Olympic Uneven Bars Preview

Today, let’s talk about bars, which should feature the highest profile, most exciting gold medal battle of the women’s competition at the Olympics. At least as long as everything goes to plan. It is bars after all.

Rules – Each athlete will count her 8 most difficult skills, including the dismount, for her difficulty score. Routines must also include a flight element from high bar to low bar, a same-bar release skill, the display of different grips, and a pirouetting element with at least a full turn.

TIER I

Nina Derwael (BEL) and Sunisa Lee (USA)

Derwael is the two-time defending world champion with the 2nd-highest difficulty score in the world. Lee owns the highest difficulty in the world as well as the highest score recorded on bars in 2021 with a 15.300. It should be a good one.

The 6.8 peak difficulty score for Lee is a very slight check in her column because it looks like Derwael is planning to go for at best a 6.7. Still, that’s just one tenth, and it’s going to get more complicated than that with both athletes facing some fraught composition decisions.
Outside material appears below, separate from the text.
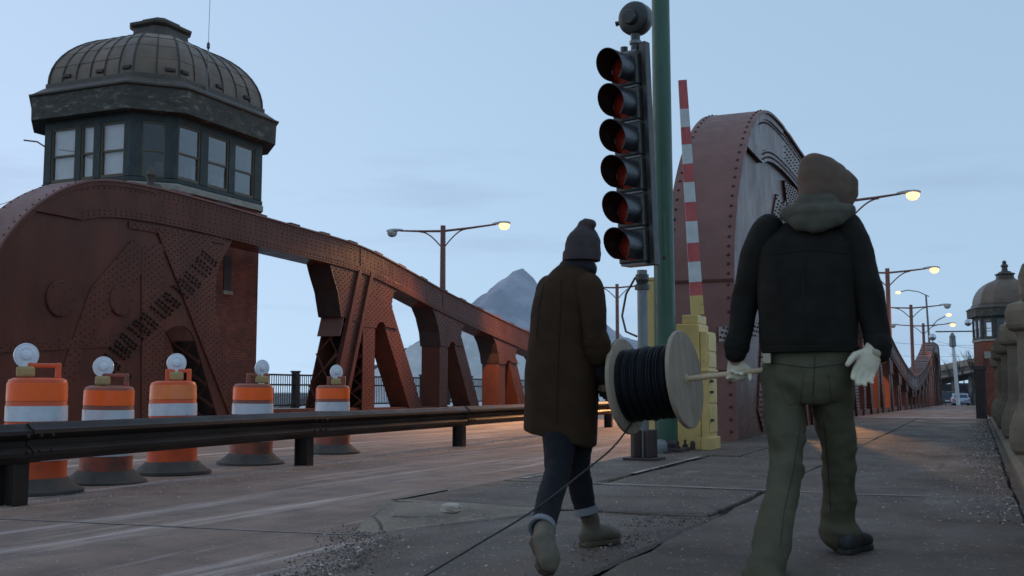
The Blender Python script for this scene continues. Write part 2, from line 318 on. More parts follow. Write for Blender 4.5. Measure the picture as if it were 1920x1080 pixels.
b = B(); b.box(-900, 900, 122, 2500, -7, -3.0).build('far_bank', LANDM); struct(bpy.data.objects['far_bank'], 'dark flat ground of the far bank')
rv = M('river_water', (.02, .03, .04), (.025, .035, .045), .1, .12, bump=.02, bscale=1.2)
b = B(); b.add([(-4000, -4000, -6), (4000, -4000, -6), (4000, 4000, -6), (-4000, 4000, -6)], [(0, 1, 2, 3)]); struct(b.build('river', rv), 'river water under the bridge')
b = B(); b.box(-30, 4, -30, 17, -2.5, -.22).build('approach_fill', LANDM); struct(bpy.data.objects['approach_fill'], 'fill under the bridge approach')

# sidewalk: base with single slabs
sw = B().box(-3.6, 2.2, -12, 31, -.6, -.16).build('sidewalk', LANDM); struct(sw, 'cracked concrete sidewalk leading onto the bridge')
def slab(x0, x1, y0, y1, z, jag=.012, tilt=0):
    n = max(int((y1-y0)/.35), 2); L = []; Rr = []
    for i in range(n+1):
        y = y0+(y1-y0)*i/n; L.append((x0+rnd(-jag, jag), y)); Rr.append((x1+rnd(-jag, jag), y))
    m = max(int((x1-x0)/.35), 2); Bt = [(x0+(x1-x0)*i/m, y0+rnd(-jag, jag)) for i in range(1, m)]; T = [(x0+(x1-x0)*i/m, y1+rnd(-jag, jag)) for i in range(m-1, 0, -1)]
    poly = L[:1]+Bt+Rr+T+L[:0:-1]
    k = len(poly); b = B(); zt = lambda x: z+tilt*(x-x0)
    b.add([(x, y, z-.16) for x, y in poly]+[(x, y, zt(x)) for x, y in poly], [tuple(range(k, 2*k))]+[(i, (i+1) % k, (i+1) % k+k, i+k) for i in range(k)])
    return b.build('slab', WALKM, sw, bevel=.012)
slab(-3.74, -1.53, 6.56, 8.38, -.004, .02)
slab(-3.75, -2.93, 8.42, 12.6, 0, .02); slab(-2.89, -1.52, 8.42, 12.6, -.012, .02)
slab(-3.74, -2.6, 12.64, 31, 0, .012); slab(-2.57, -1.5, 12.64, 18, -.006); slab(-2.57, -1.5, 18.03, 24.5, 0); slab(-2.57, -1.5, 24.53, 31, 0)
slab(-1.44, .22, 1.0, 6.72, .012, .02); slab(-1.46, .22, 6.76, 12.6, .004, .015)
slab(-1.47, .22, 12.64, 18, 0); slab(-1.47, .22, 18.03, 24.5, -.004); slab(-1.47, .22, 24.53, 31, 0)
slab(.24, 2.2, -6, 31, -.02)
# near ramp slab, sunk and tipped towards the road
def rampz(x, y):
    e = -3.52+max(0, 5.9-y)*.42; t = (x-e)/1.15
    return -.152+.145*max(0, min(1, t))**.8
b = B(); nx, ny = 60, 60
P = []
for j in range(ny+1):
    y = 1.0+(6.52-1.0)*j/ny; e = -3.56+max(0, 5.9-y)*.42
    for i in range(nx+1):
        x = e+(-1.50-e)*i/nx; P.append((x, y+.02*noise.noise((x*3, y*3, 1)), rampz(x, y)+.012*noise.noise((x*2.2, y*2.2, 3))+.006*noise.noise((x*9, y*9, 5))))
b.add(P, [(j*(nx+1)+i, j*(nx+1)+i+1, (j+1)*(nx+1)+i+1, (j+1)*(nx+1)+i) for j in range(ny) for i in range(nx)])
b.build('slab', WALKM, sw, smooth=True)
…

Lee performs that 6.8 difficulty only when she is exactly on, and if she’s not, she will adjust to her backup composition, which should put her at 6.5. It will be an interesting strategic conundrum for Lee because she’s still capable of winning Olympic silver with her backup 6.5 routine but is probably going to need to lean on the 6.8 to win gold, all things being hit.

That said, Derwael has decisions of her own to make with her potential composition. After missing on bars on the first day of the FIT Challenge, Derwael removed the new and slightly controversial Nabieva 1/2 from her routine in the event final to go down to a 6.6 difficulty. That’s a safer and probably more comfortable routine for her, but one that also has to introduce more skills and more cast handstands to get up to a 6.6 difficulty and is therefore risking a lower execution score as well.